Eu jamais vou esquecer dos sete anos em que estudei no Colégio Júlio de Castilhos, na década de 1970, uma das melhores escolas gaúchas ao longo do século passado, que se gabava, com justa razão, de ser um “colégio padrão”. Isso se devia não só à excelência do ensino, mas também ao ambiente político e cultural que, ao longo de décadas, transformou o Julinho (como carinhosamente é chamado) num reduto de defesa dos ideais de democracia e liberdade.
Não à toa, lá estudaram figuras de destaque da política do RS, como Leonel Brizola (que participou da primeira diretoria do grêmio estudantil, em 1943), Paulo Brossard, Ibsen Pinheiro, Antonio Britto, Germano Bonow e Luciana Genro. Já a lista de intelectuais inclui Moacyr Scliar (que, aliás, dá nome à biblioteca da escola), João Gilberto Noll, Barbosa Lessa, Paixão Côrtes, Paulo Sant’Ana, Ivette Brandalise, Tatata Pimentel, Caco Barcellos, Sérgio Jockymann e Ruy Carlos Ostermann, além de Dante de Laytano e Joaquim José Felizardo.
O Julinho surgiu como curso preparatório para a Escola de Engenharia ao final do século 19. Em 23 de março de 1900, se constituiu como colégio com a designação de Gymnásio do RS (a denominação atual, em homenagem ao líder do Partido Republicano Riograndense, é de 1942), mas só ganhou sede própria em 1911. O imponente palácio renascentista localizado na Avenida João Pessoa, defronte à antiga Praça Independência (atual Praça Argentina), seria destruído por um incêndio na madrugada de 16 de novembro de 1951. As chamas ainda ardiam pela manhã, quando um grupo de corajosos alunos resgatou os dois leões de cobre oxidado que guarneciam a escadaria de mármore, além do busto em bronze de Júlio de Castilhos.
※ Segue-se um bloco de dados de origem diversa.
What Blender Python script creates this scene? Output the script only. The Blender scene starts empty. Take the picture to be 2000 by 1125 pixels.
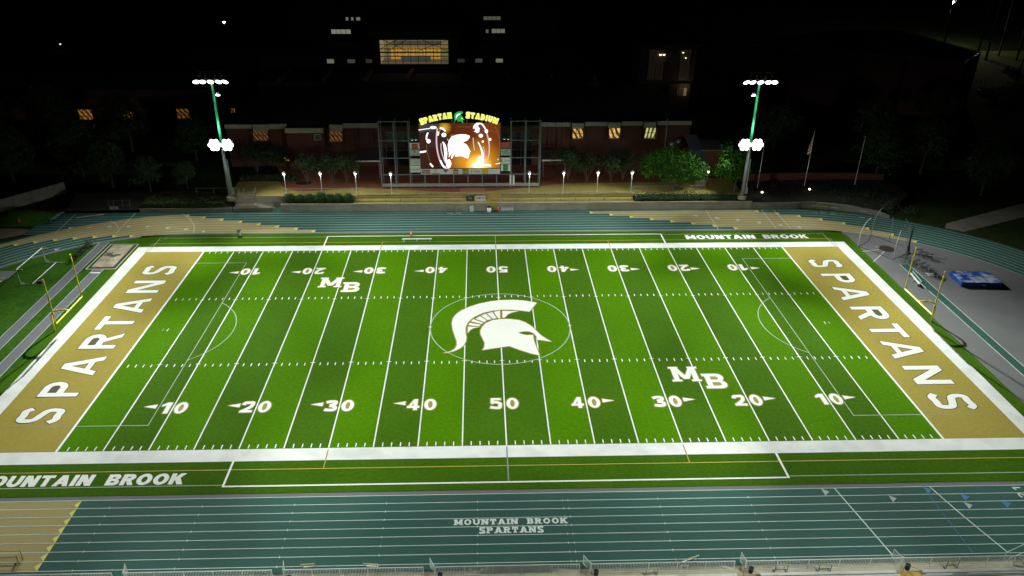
import bpy, math, random
from mathutils import Vector, Matrix
from mathutils.geometry import delaunay_2d_cdt

sc = bpy.context.scene
COL = sc.collection
PI = math.pi
rnd = random.Random(7)

# ------------------------------------------------------------------ camera
F, CX, CY, CZ = 1528.729, -2.6153, -88.6859, 51.5690
YAW, PITCH, ROLL, U0 = 0.0314634, 0.4771957, 0.0050960, -20.078
ca, sa, cb, sb = math.cos(YAW), math.sin(YAW), math.cos(PITCH), math.sin(PITCH)
FWD = Vector((sa*cb, ca*cb, -sb)); RT = Vector((ca, -sa, 0)); UPV = RT.cross(FWD)
RR = math.cos(ROLL)*RT + math.sin(ROLL)*UPV
UU = -math.sin(ROLL)*RT + math.cos(ROLL)*UPV
CAM = Vector((CX, CY, CZ))

def at(px, py, z=None, y=None):
    """the point of the place seen at a pixel of the 2000-wide photograph, on the level z or on the upright plane y"""
    d = FWD + RR*((px-1000-U0)/F) - UU*((py-562.5)/F)
    t = (z-CAM.z)/d.z if y is None else (y-CAM.y)/d.y
    return CAM + d*t

cam_d = bpy.data.cameras.new("camera"); cam = bpy.data.objects.new("camera", cam_d); COL.objects.link(cam)
cam_d.sensor_width = 36; cam_d.lens = 36*F/2000; cam_d.shift_x = -U0/2000
cam_d.clip_start = 0.5; cam_d.clip_end = 4000
m3 = Matrix((RR, UU, -FWD)).transposed()
cam.matrix_world = Matrix.Translation(CAM) @ m3.to_4x4()
sc.camera = cam

# ------------------------------------------------------------------ helpers
def tag(o, label=None, cat=None, group=None, kind=None):
    if label: o['label'] = label
    if cat: o['category'] = cat
    if group: o['group'] = group
    if kind: o['kind'] = kind
    return o

def thing(name, label, cat, loc=(0, 0, 0), group=None, kind=None):
    o = bpy.data.objects.new(name, None); COL.objects.link(o); o.location = loc
    o.empty_display_size = 0.3
    return tag(o, label, cat, group, kind)

def wloc(o):
    v = Vector((0, 0, 0))
    while o is not None:
        v = v + o.location; o = o.parent
    return v

class MB:
    """collects shapes and links them as one mesh object"""
    def __init__(s): s.v = []; s.f = []; s.m = []
    def add(s, vs, fs, mi=0):
        b = len(s.v); s.v += [Vector(v) for v in vs]
        s.f += [tuple(b+i for i in f) for f in fs]; s.m += [mi]*len(fs); return s
    def box(s, x0, y0, z0, x1, y1, z1, mi=0, M=None):
        x0, x1 = min(x0, x1), max(x0, x1); y0, y1 = min(y0, y1), max(y0, y1); z0, z1 = min(z0, z1), max(z0, z1)
        vs = [(x0,y0,z0),(x1,y0,z0),(x1,y1,z0),(x0,y1,z0),(x0,y0,z1),(x1,y0,z1),(x1,y1,z1),(x0,y1,z1)]
        if M is not None: vs = [M @ Vector(v) for v in vs]
        return s.add(vs, [(0,3,2,1),(4,5,6,7),(0,1,5,4),(1,2,6,5),(2,3,7,6),(3,0,4,7)], mi)
    def tube(s, p, q, r0, r1=None, n=8, mi=0, cap=True):
        p, q = Vector(p), Vector(q); r1 = r0 if r1 is None else r1
        d = (q-p).normalized(); a = d.orthogonal().normalized(); b = d.cross(a)
        vs = []
        for c, r in ((p, r0), (q, r1)):
            vs += [c + (a*math.cos(2*PI*i/n)+b*math.sin(2*PI*i/n))*r for i in range(n)]
        fs = [(i, (i+1) % n, n+(i+1) % n, n+i) for i in range(n)]
        if cap: fs += [tuple(range(n-1, -1, -1)), tuple(range(n, 2*n))]
        return s.add(vs, fs, mi)
    def path(s, pts, r, n=8, mi=0):
        pts = [Vector(p) for p in pts]; vs = []; fs = []
        for k, p in enumerate(pts):
            d = (pts[min(k+1, len(pts)-1)]-pts[max(k-1, 0)]).normalized()
            ref = Vector((0.31, 0.94, 0.12)) if abs(d.z) > .5 else Vector((0, 0, 1))
            a = d.cross(ref).normalized(); b = d.cross(a)
            rr = r[k] if isinstance(r, (list, tuple)) else r
            vs += [p + (a*math.cos(2*PI*i/n)+b*math.sin(2*PI*i/n))*rr for i in range(n)]
        for k in range(len(pts)-1):
            fs += [(k*n+i, k*n+(i+1) % n, (k+1)*n+(i+1) % n, (k+1)*n+i) for i in range(n)]
        fs += [tuple(range(n-1, -1, -1)), tuple((len(pts)-1)*n+i for i in range(n))]
        return s.add(vs, fs, mi)
    def lathe(s, c, prof, n=16, mi=0, M=None):
        c = Vector(c); vs = []; fs = []
        for r, z in prof:
            for i in range(n):
                v = Vector((r*math.cos(2*PI*i/n), r*math.sin(2*PI*i/n), z))
                vs.append(c + (M @ v if M is not None else v))
        for k in range(len(prof)-1):
            fs += [(k*n+i, k*n+(i+1) % n, (k+1)*n+(i+1) % n, (k+1)*n+i) for i in range(n)]
        fs += [tuple(range(n-1, -1, -1)), tuple((len(prof)-1)*n+i for i in range(n))]
        return s.add(vs, fs, mi)
    def flat(s, pos, neg=(), z=0.0, fn=None, mi=0):
        """fills 2-D outlines (pos) minus holes (neg); fn maps (x, y) to a point"""
        vs, fs = union2d(pos, neg)
        fn = fn or (lambda x, y: (x, y, z))
        return s.add([fn(*v) for v in vs], fs, mi)
    def prism(s, pos, neg, fn, depth, mi=0):
        """outlines raised into a slab: fn(x, y, d) maps to a point, d from 0 (back) to depth (front)"""
        vs, fs = union2d(pos, neg); n = len(vs)
        P = [fn(x, y, depth) for x, y in vs] + [fn(x, y, 0) for x, y in vs]
        ed = {}
        for f in fs:
            for i in range(len(f)):
                e = (f[i], f[(i+1) % len(f)]); ed[e] = ed.get(e, 0)+1
        G = [tuple(f) for f in fs] + [tuple(n+i for i in reversed(f)) for f in fs]
        G += [(a, n+a, n+b, b) for (a, b) in ed if (b, a) not in ed]
        return s.add(P, G, mi)
    def build(s, name, mat, parent=None, smooth=False):
        off = wloc(parent) if parent is not None else Vector((0, 0, 0))
        me = bpy.data.meshes.new(name)
        me.from_pydata([tuple(v-off) for v in s.v], [], s.f)
        for mm in (mat if isinstance(mat, (list, tuple)) else [mat]): me.materials.append(mm)
        if any(s.m): me.polygons.foreach_set("material_index", s.m)
        if smooth: me.polygons.foreach_set("use_smooth", [True]*len(s.f))
        me.update()
        o = bpy.data.objects.new(name, me); COL.objects.link(o)
        if parent is not None: o.parent = parent
        return o

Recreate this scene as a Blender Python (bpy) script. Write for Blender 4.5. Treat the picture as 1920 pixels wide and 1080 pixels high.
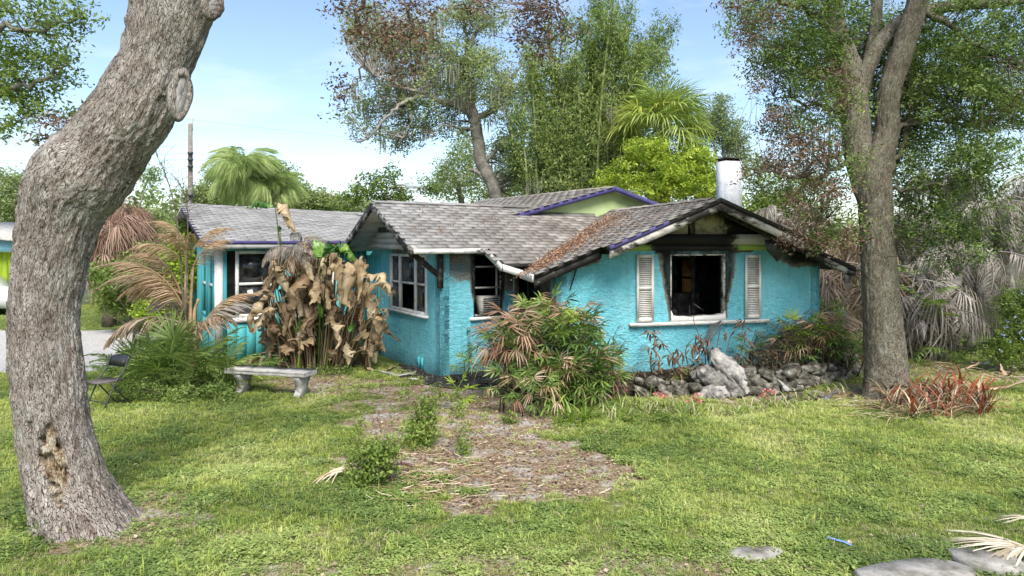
import bpy, math
import numpy as np
for o in list(bpy.data.objects): bpy.data.objects.remove(o)
SC = bpy.context.scene
C = SC.collection
R = math.radians
# ------------------------------------------------------------------ camera
FP, HZ, HC = 1280.0, 455.0, 2.6          # focal length in px of the 1920 frame, horizon row, eye height
cd = bpy.data.cameras.new('camera'); cam = bpy.data.objects.new('camera', cd); C.objects.link(cam)
cam.location = (0, 0, HC); cam.rotation_euler = (R(90), 0, 0)
cd.sensor_width = 36; cd.lens = 24; cd.shift_y = -(540-HZ)/1920; cd.clip_end = 2000; cd.clip_start = .05
SC.camera = cam
# ------------------------------------------------------------------ sky and sun
SUN_EL, SUN_AZ = R(50), R(168)            # azimuth clockwise from +Y
w = bpy.data.worlds.new('World'); SC.world = w; w.use_nodes = True
nt = w.node_tree; nt.nodes.clear()
def N(t, k, **kw):
    n = t.nodes.new(k)
    for a, b in kw.items(): setattr(n, a, b)
    return n
sky = N(nt, 'ShaderNodeTexSky', sky_type='NISHITA'); sky.sun_disc = False
sky.sun_elevation = SUN_EL; sky.sun_rotation = SUN_AZ
sky.air_density = 1.0; sky.dust_density = 1.1; sky.ozone_density = 1.3
bg = N(nt, 'ShaderNodeBackground'); bg.inputs[1].default_value = .1
tc = N(nt, 'ShaderNodeTexCoord'); mp = N(nt, 'ShaderNodeMapping'); mp.inputs['Scale'].default_value = (1.3, 1.3, 5.0)
mp.inputs['Location'].default_value = (.35, .1, .25)
nz = N(nt, 'ShaderNodeTexNoise'); nz.inputs['Scale'].default_value = 2.4; nz.inputs['Detail'].default_value = 9; nz.inputs['Roughness'].default_value = .58
cr = N(nt, 'ShaderNodeValToRGB'); cr.color_ramp.elements[0].position = .52; cr.color_ramp.elements[1].position = .85
mx = N(nt, 'ShaderNodeMix', data_type='RGBA'); mx.inputs[7].default_value = (5.6, 5.75, 6.1, 1)
mu = N(nt, 'ShaderNodeMath', operation='MULTIPLY'); mu.inputs[1].default_value = .55
wo = N(nt, 'ShaderNodeOutputWorld')
L = nt.links.new
L(tc.outputs['Generated'], mp.inputs[0]); L(mp.outputs[0], nz.inputs[0]); L(nz.outputs[0], cr.inputs[0]); L(cr.outputs[0], mu.inputs[0])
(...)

Sãs e salvas, as esculturas estão de prontidão até hoje no hall de entrada da atual sede junto à Praça Piratini, no bairro Santana, inaugurada em 29 de junho de 1958 (nesse meio tempo, a escola funcionou no Arquivo Público do Estado, na Rua Riachuelo).
Projetado pelo casal de arquitetos Demétrio e Enilda Ribeiro, o prédio do Julinho (tombado como patrimônio histórico em 2023) é emoldurado por paredes envidraçadas, com sacadas abertas para a praça, de tal modo que é como se o cenário exterior fizesse parte do ambiente interno do colégio, o que não é por acaso. Conforme Demétrio, a ideia era evitar que os alunos “parassem no tempo e cristalizassem suas opiniões, pois o mundo estaria na porta da sala de aula exigindo mudanças”. De fato, nos anos 1960, ali se formaram as lideranças mais combativas do movimento estudantil, entre elas Luiz Eurico Lisbôa, o Ico (irmão do cantor e compositor Nei Lisboa), morto pelas forças de segurança do regime militar em 1972.
E o que dizer do episódio da “revolta da minissaia”? Proibidas de usar roupas que deixassem as pernas à mostra, algumas alunas escondiam alfinetes nas pastas escolares – uma vez no interior da escola, levantavam a barra das saias para desafiar a ordem. O Julinho foi também pioneiro ao abrigar o primeiro grupo ecológico de uma instituição de ensino do RS, o Kaa-Eté (mata virgem, em guarani), em 1979. Por tudo isso, quem viveu os velhos tempos não pode deixar de se entristecer com a atual situação do colégio, com manutenção precária e queda do número de matrículas. Força, Julinho!